5. Пролетарская революция
Парижские рабочие внесли в эту революцию новый элемент, изменивший ход мировой истории: они превратили политическую борьбу за власть в классовую борьбу за социальную справедливость. Уже 25 февраля, по настоянию Луи Блана, временное правительство признало необычное и очевидным образом неосуществимое на практике гражданское право – «право на труд».
Как мы видели, классовая борьба была неизменной действующей силой истории: в основе этой силы был социальный инстинкт, протестовавший против сословных и групповых привилегий. Фаза классовой борьбы, которую проследил Токвиль, была борьбой европейской буржуазии против феодализма. Буржуазия – «третье сословие» – могла противопоставить средневековому сословному строю свое общественное сознание. В действительности культура Нового времени была главным образом делом буржуазии: почти все создатели этой культуры вышли из ее рядов, или, поднявшись из низших слоев народа, вели буржуазный образ жизни. Об этом следует напомнить русскому читателю, поскольку в русском языке существительное «буржуа»[84] и прилагательное «буржуазный» приобрели резко отрицательное значение: в ходе нашей революции они связывались с «эксплуатацией человека человеком», то есть с представлением об асоциальных паразитах. Между тем, любое творчество предполагает некоторые материальные условия и, во всяком случае, свободное время. Люди, которых русские революционеры презирали за их «буржуазный образ жизни», часто были интеллигенты, занятые напряженным умственным трудом.

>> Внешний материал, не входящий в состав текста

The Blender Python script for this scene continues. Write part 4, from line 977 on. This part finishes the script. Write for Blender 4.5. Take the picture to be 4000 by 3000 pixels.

Буржуазия выработала идеи, ставшие двигателем прогресса, и умела выразить эти идеи. Но низший класс общества, «четвертое сословие», имел лишь смутное представление об устройстве общества и о своем положении. Он ощущал «несправедливость» общественного строя и время от времени, когда его доводили до крайности, бунтовал против него. Но этот класс состоял из людей физического труда, а физический труд был, как правило, монотонным и отупляющим занятием, едва оставлявшим время для сна. Этот труд не давал людям возможности думать, и во всяком случае – возможности получить образование, без чего невозможно упорядоченное мышление. Прискорбный факт, обычно упускаемый из виду «левыми» политиками, состоит в том, что «рабочий класс», в традиционном смысле этого выражения, не мыслил. Мыслит ли он в наше время – и что он собой представляет в наше время – мы рассмотрим дальше.